::: DATA

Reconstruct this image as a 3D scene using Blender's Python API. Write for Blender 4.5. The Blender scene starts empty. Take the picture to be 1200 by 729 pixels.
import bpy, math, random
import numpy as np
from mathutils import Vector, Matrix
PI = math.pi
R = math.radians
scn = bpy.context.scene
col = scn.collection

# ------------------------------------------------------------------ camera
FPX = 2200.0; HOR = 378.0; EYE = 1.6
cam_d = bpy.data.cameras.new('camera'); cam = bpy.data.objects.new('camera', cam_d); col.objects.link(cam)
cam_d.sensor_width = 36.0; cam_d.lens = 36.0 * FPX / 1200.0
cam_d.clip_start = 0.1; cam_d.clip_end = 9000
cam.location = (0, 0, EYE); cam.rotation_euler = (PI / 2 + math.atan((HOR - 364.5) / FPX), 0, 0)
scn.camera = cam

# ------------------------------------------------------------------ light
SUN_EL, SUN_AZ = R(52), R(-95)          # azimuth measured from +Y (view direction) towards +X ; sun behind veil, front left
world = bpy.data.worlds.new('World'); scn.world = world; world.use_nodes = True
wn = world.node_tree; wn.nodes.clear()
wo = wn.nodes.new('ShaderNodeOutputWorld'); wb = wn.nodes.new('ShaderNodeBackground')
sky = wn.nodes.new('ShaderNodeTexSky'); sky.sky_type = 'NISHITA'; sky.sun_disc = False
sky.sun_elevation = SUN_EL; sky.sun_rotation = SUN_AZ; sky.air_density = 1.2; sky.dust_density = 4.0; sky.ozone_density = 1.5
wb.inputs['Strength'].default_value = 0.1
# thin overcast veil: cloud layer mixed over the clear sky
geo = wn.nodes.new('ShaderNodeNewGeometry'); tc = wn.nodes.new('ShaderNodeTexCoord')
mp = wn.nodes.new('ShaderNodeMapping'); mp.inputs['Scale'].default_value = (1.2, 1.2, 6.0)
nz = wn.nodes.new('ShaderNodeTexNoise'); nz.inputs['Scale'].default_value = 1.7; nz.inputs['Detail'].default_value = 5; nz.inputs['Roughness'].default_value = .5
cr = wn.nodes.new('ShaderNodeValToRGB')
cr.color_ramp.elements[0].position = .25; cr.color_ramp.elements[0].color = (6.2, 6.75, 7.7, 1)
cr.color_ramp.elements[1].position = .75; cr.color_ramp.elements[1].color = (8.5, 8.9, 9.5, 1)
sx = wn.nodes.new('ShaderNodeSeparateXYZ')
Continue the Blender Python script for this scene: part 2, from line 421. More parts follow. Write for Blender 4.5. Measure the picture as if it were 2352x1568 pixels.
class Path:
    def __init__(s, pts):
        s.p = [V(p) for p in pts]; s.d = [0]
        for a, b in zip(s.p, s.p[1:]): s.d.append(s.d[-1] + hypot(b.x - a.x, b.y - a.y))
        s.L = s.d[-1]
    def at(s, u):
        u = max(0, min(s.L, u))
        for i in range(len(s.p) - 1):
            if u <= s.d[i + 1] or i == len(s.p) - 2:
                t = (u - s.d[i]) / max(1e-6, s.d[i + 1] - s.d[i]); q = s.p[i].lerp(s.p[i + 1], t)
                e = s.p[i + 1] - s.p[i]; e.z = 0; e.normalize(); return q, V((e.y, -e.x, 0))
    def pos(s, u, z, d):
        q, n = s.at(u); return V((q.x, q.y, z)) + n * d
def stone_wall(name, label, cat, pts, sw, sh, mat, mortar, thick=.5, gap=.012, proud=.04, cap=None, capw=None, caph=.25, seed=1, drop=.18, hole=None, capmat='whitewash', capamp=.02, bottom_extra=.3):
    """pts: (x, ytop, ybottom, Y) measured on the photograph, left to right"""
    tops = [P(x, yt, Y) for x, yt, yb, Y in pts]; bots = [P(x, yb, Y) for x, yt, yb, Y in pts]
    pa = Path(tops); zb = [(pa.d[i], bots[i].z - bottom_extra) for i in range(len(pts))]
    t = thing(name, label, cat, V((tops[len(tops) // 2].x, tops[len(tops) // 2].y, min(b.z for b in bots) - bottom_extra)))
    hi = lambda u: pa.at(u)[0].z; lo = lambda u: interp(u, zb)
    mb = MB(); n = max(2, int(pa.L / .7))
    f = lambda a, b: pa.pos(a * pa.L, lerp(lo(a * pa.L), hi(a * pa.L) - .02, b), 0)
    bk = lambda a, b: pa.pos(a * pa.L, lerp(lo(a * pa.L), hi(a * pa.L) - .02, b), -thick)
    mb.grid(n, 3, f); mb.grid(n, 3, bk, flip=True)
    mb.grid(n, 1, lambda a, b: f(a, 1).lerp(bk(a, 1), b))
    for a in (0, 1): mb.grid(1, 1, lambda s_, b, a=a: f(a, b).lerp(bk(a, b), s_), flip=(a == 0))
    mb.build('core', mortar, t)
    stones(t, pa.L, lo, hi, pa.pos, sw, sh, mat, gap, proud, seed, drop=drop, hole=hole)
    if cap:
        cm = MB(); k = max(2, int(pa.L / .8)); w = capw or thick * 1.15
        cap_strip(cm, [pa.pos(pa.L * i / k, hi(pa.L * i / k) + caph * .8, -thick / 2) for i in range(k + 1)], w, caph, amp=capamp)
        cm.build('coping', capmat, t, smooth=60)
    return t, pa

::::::

EXERCISE OBJECTIVE:
Copy every line of the records above that holds the word "scene".

RESULT:
Reconstruct this image as a 3D scene using Blender's Python API. Write for Blender 4.5. The Blender scene starts empty. Take the picture to be 1200 by 729 pixels.
scn = bpy.context.scene
Continue the Blender Python script for this scene: part 2, from line 421. More parts follow. Write for Blender 4.5. Measure the picture as if it were 2352x1568 pixels.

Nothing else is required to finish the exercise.